Taipei scrambles jets, navy
Taiwan scrambled jets and navy ships yesterday as a group of Chinese warships, led by its sole aircraft carrier, sailed through the Taiwan Strait, the latest sign of heightened tension between Beijing and the self-ruled island.
China's Soviet-built Liaoning aircraft carrier, returning from exercises in the South China Sea, was not encroaching in Taiwan's territorial waters but entered its air defence identification zone in the southwest, Taiwan's defence ministry said.
As a result, Taiwan scrambled jets and navy ships to "surveil and control" the passage of the Chinese ships north through the body of water separating Taiwan and China, Taiwan defence ministry spokesman Chen Chung-chi said.
Taiwan military aircraft and ships have been deployed to follow the carrier group, which is sailing up the west side of the median line of the strait, he said.
Taiwan's top policymaker for China affairs urged Beijing to resume dialogue, after official communication channels were suspended by Beijing from June.
"I want to emphasise our government has sufficient capability to protect our national security.

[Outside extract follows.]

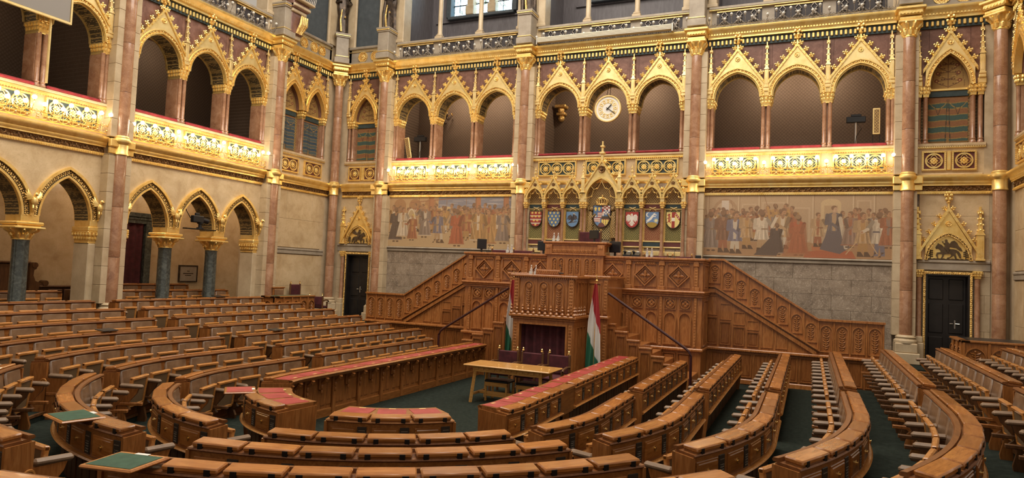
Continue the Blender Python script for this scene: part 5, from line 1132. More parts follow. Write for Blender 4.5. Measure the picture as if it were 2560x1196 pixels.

It's not necessary to overly panic," said Chang Hsiao-yueh, minister for Taiwan's Mainland Affairs Council, during a news briefing in response to reporters' questions on the Liaoning.
"On the other hand, any threats would not benefit cross-Strait ties," she said.
The latest Chinese exercises have unnerved Beijing's neighbours, especially Taiwan which Beijing claims as its own, given long-running territorial disputes in the South China Sea.
Chinese Vice Foreign Minister Liu Zhenmin said China's ships "couldn't always remain in port" and the navy had to hone its capabilities.
"The Taiwan Strait is an international waterway shared between the mainland and Taiwan," Liu said at a briefing on Asia-Pacific security.
Meanwhile, The Philippines, seeking to improve relations with China, hopes a framework for a code of conduct in the disputed South China Sea will be completed by the middle of this year, its foreign minister said yesterday.
Foreign Secretary Perfecto Yasay said the code would help de-escalate tension in the waters, where China has started militarising artificial islands built after the Philippines filed an arbitration case against Beijing in The Hague.
The tribunal ruled last year in Manila's favour, rejecting China's claims to the waterway. But the ruling will not be on the agenda of this year's Association of Southeast Asian Nations (Asean) summit, a Philippine official said last week.